2D Colliders enable accurate detection of your sprites’ shapes, from primitive to custom shapes. If they also include a Rigidbody 2D, the objects will react to gravity and behave as solid objects.

Objects anchored to another object also can benefit from physics with 2D Joints, adding realism to a sliding platform, chain, spring, or car. To simulate buoyancy or magnets, 2D Effectors can add non-contact physics effects.

Learn about 2D physics
What does “deterministic” mean?

Determinism is about getting the same outcome in a physical simulation when it is given the same set of inputs. Both Unity Physics and Havok Physics provide deterministic results. However, because different CPU architectures (x86, ARM, etc.) produce minor differences in their mathematical calculations, the deterministic results of the simulation may be different on different hardware.

Because Burst will solve the problem of cross-architecture determinism later this year, Unity Physics will automatically benefit from this feature as well, meaning that the simulation would be the same on any device.

Note: For single-architecture determinism, Unity Physics will require an upcoming Burst update.

What does “stateless physics” mean?

Most physics engines, including Havok, achieve performance and stability with intelligent optimizations, such as caching parts of the world state in order to bypass or stabilize different calculations. Stateless physics instead achieves performance through brute force optimizations. Because of this, and because future versions of Burst will be able to execute across multiple architectures, it can benefit several different networked scenarios. On the other hand, there are some scenarios where Havok can achieve greater performance and stability.

How does stateless physics impact networked games?

Because stateless physics will be able to execute deterministically across multiple CPU architectures in future versions of Burst, it will be ready and easy to use for a variety of networking setups, including client-side prediction (e.g., FPS), lock-step client simulation (e.g., RTS), as well as GGPO/rollback (e.g., fighting games).

What are the benefits of using Havok Physics in my games?

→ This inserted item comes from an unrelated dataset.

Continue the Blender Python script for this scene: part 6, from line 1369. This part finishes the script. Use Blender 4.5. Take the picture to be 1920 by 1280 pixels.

Because Havok Physics caches different state information to perform intelligent optimizations, it can achieve superior performance in large-scale games or games that use complex physics systems. Havok Physics also offers greater stability in handling interpenetrating objects and stacking bodies. Behavior will also be improved due to an advanced friction model that requires caches.

Can I retroactively apply Havok Physics to my existing games? If so, how difficult is this?

Both Havok Physics and Unity Physics use the same data model in the Unity editor. You can author content in a single way, and opt into either or both physics back ends, depending on the specific needs of your game or subsets of your game worlds.

Will the new system break anything or introduce complexity to current or future projects?

No. Both Havok Physics and Unity Physics are opt-in packages based on DOTS. No existing content will break, though you may need to retune your existing content if you migrate to one of the new back ends.